[What to work on] Extract only the first line of the listing and every line after it up to and including the one with "18).build('lens', M['lens'], root)". Omit the pictures.

───── Supplied information

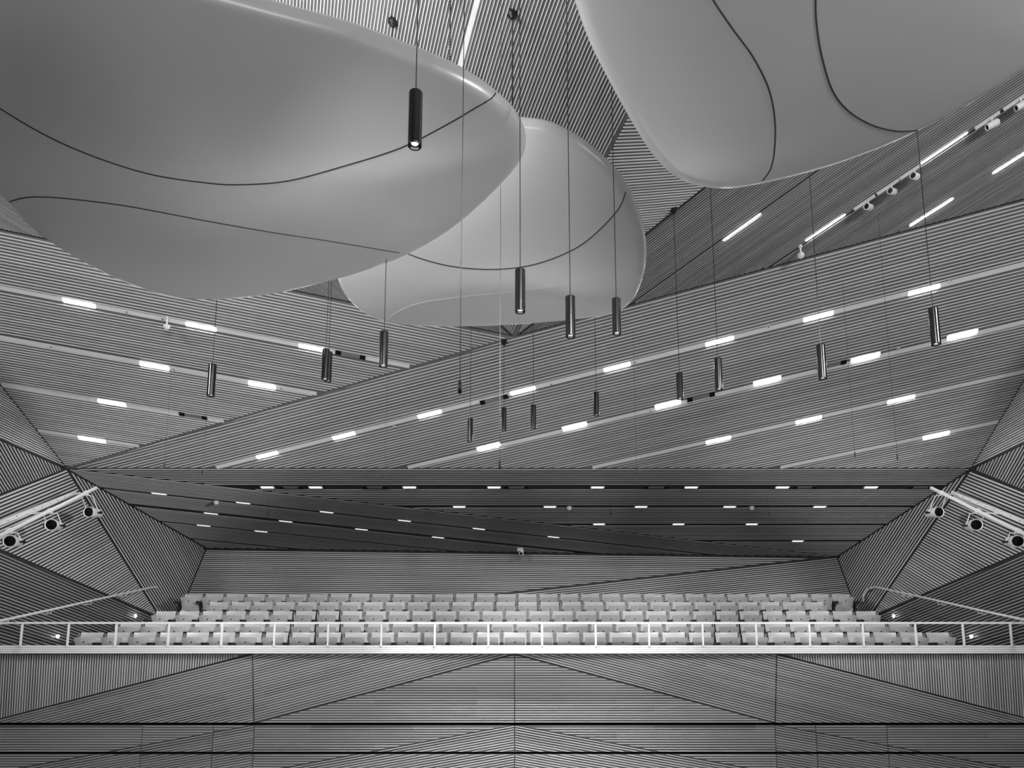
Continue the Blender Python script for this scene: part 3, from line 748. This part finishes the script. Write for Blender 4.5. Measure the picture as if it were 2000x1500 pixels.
dome('G1', 1468, 990, 'white dome sensor at the right of the level soffit')
cp = at(1016, 1078, 19.2); root = empty('security_camera', cp); tag(root, 'white camera mounted over the back wall at the centre', 'camera')
MB().bx(cp[0] - .08, cp[0] + .08, cp[1] - .05, cp[1] + .2, cp[2] + .02, cp[2] + .11).bx(cp[0] + .03, cp[0] + .09, cp[1] - .06, cp[1] + .06, cp[2] - .08, cp[2] + .05).build('bracket', M['white'], root)
MB().lathe(cp + V3(.02, .03, -.05), (0, -1, -.08), [(0, .05), (.03, .06), (.14, .06), (.15, .05)], 18).build('body', M['white'], root, True)
MB().lathe(cp + V3(.02, -.118, -.062), (0, -1, -.08), [(0, .042), (.008, .042)], 18).build('lens', M['lens'], root)

# ------------------------------------------------------------------ the rest of the hall around and behind the viewpoint
for k, (y0, y1, mm, lab) in enumerate([(-14, 4.6, 'stage', 'black stage floor'), (4.6, 6.2, 'stalls_a', 'unseen floor strip before the stage, darkened to cut bounce light'), (6.2, 7.8, 'stalls_b', 'unseen first stalls floor strip, toned to grade bounce light'),
                                     (7.8, 9.0, 'stalls_c', 'unseen second stalls floor strip, greyed to grade bounce light'), (9.0, 12.3, 'stalls', 'pale stalls floor below the balcony'), (12.3, yF + 0.1, 'stalls_b', 'unseen floor strip by the balcony front, darkened to cut bounce light')]):  # strip tones set to steer bounce light onto reflectors and balcony front
    o = MB().bx(-12, 12, y0, y1, -0.2, 0.0).build('floor', M[mm]); tag(o, lab, 'floor', kind='structure')
o = MB().bx(-12.2, -11.5, -14, 11.0, 0, EYE + 10).build('wall_left', M['shellwall']); tag(o, 'plain left wall of the stage end', 'wall', kind='structure')
o = MB().bx(11.5, 12.2, -14, 11.0, 0, EYE + 10).build('wall_right', M['shellwall']); tag(o, 'plain right wall of the stage end', 'wall', kind='structure')
o = MB().bx(-12, 12, -14.3, -14, 0, EYE + 10).build('wall_front', M['shellwall']); tag(o, 'plain wall behind the stage', 'wall', kind='structure')
o = MB().bx(-12, 12, -14, 3.2, EYE + 9.0, EYE + 9.3).build('ceiling', M['shellwall']); tag(o, 'plain ceiling over the stage end', 'ceiling', kind='structure')
print('objects', len(bpy.data.objects))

──────────

[Solution for this problem]
Continue the Blender Python script for this scene: part 3, from line 748. This part finishes the script. Write for Blender 4.5. Measure the picture as if it were 2000x1500 pixels.
dome('G1', 1468, 990, 'white dome sensor at the right of the level soffit')
cp = at(1016, 1078, 19.2); root = empty('security_camera', cp); tag(root, 'white camera mounted over the back wall at the centre', 'camera')
MB().bx(cp[0] - .08, cp[0] + .08, cp[1] - .05, cp[1] + .2, cp[2] + .02, cp[2] + .11).bx(cp[0] + .03, cp[0] + .09, cp[1] - .06, cp[1] + .06, cp[2] - .08, cp[2] + .05).build('bracket', M['white'], root)
MB().lathe(cp + V3(.02, .03, -.05), (0, -1, -.08), [(0, .05), (.03, .06), (.14, .06), (.15, .05)], 18).build('body', M['white'], root, True)
MB().lathe(cp + V3(.02, -.118, -.062), (0, -1, -.08), [(0, .042), (.008, .042)], 18).build('lens', M['lens'], root)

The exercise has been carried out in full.